Wednesday, January 18, 2012

Ninja Poodles?

We Will *Not* Teach Them How To Fly!

I've been kicking around the idea of acquiring a dog or two. As much as I groove on the kitties, and loved Betsy Cat & Pookie Cat, I do like dogs, and haven't owned one for 20 years or so.

Nothing's decided yet. I still have a lot of decisions to make regarding age, breed, source, and so forth. I'm also trying to get my head around owning a breed that I've never really considered an "El Capitan-compliant" pooch.

For the longest time, I've just assumed I'd end up getting a couple of dachshunds or maybe a brace of Scotty dogs. Something small & feisty, anyway.

Lately, though, I've been considering some larger breeds. German Shepherds are kinda cool, as are Border Collies & big goofy Labs.

There is one idea that keeps percolating, though.

I sort of want a poodle.

Now, I know what you're thinking... "WTF would El Cap want with a prissy little poodle?"

He doesn't! I'm talking about a big standard poodle, with a minimum of fancy fur-clipping, and certainly no painted toenails or hair bows!

Also, I want it trained to go for the gonads on command.

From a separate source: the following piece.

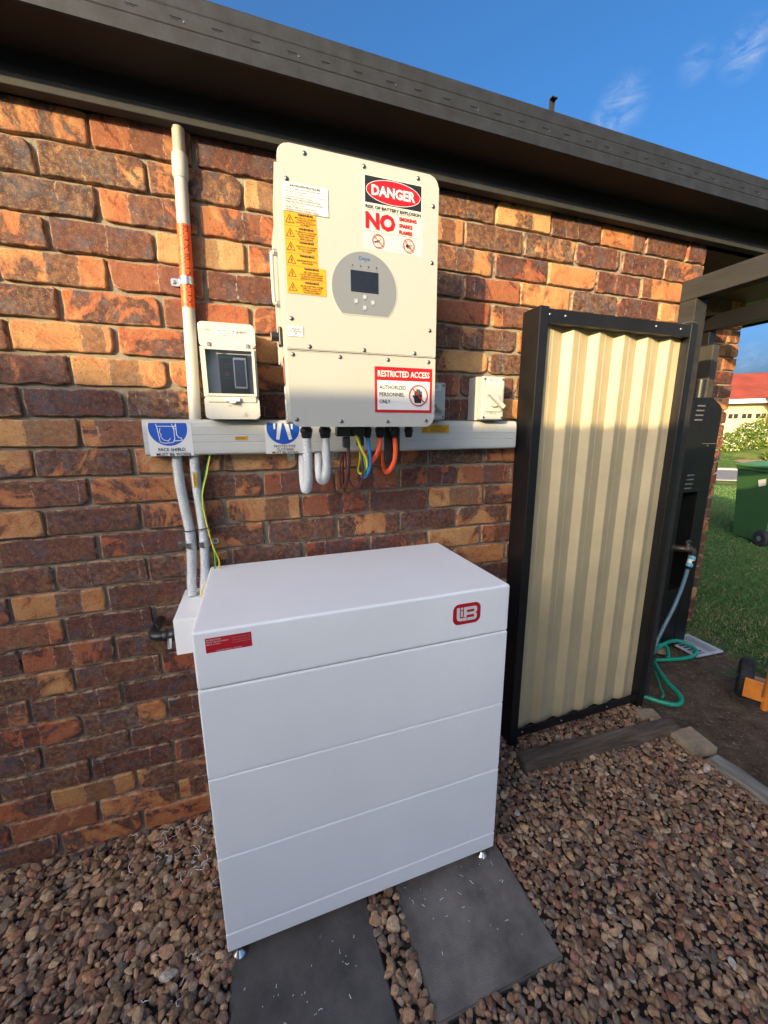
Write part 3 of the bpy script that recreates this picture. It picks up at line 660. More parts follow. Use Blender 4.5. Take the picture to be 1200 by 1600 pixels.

See, no one would suspect it! It'd be like those Q-ships in WWII. The German U-Boat would surface alongside some old freighter, and commence to blasting with the deck gun to save a torpedo. Quick as a flash, the paneling falls away, and the freighter's packing a half-dozen 40mm Bofors cannon, and peppers the shit out of the sub!

This would be the same kinda thing! I'd be out walking the dog, and somebody decides to give me grief. So, I slip the leash, yell "NIXON! NIXON!!" and relax & enjoy the show as Porthos the Poodle chews through the goblin's crotch! Fun!

Hmmmm.... Maybe I should get two of 'em!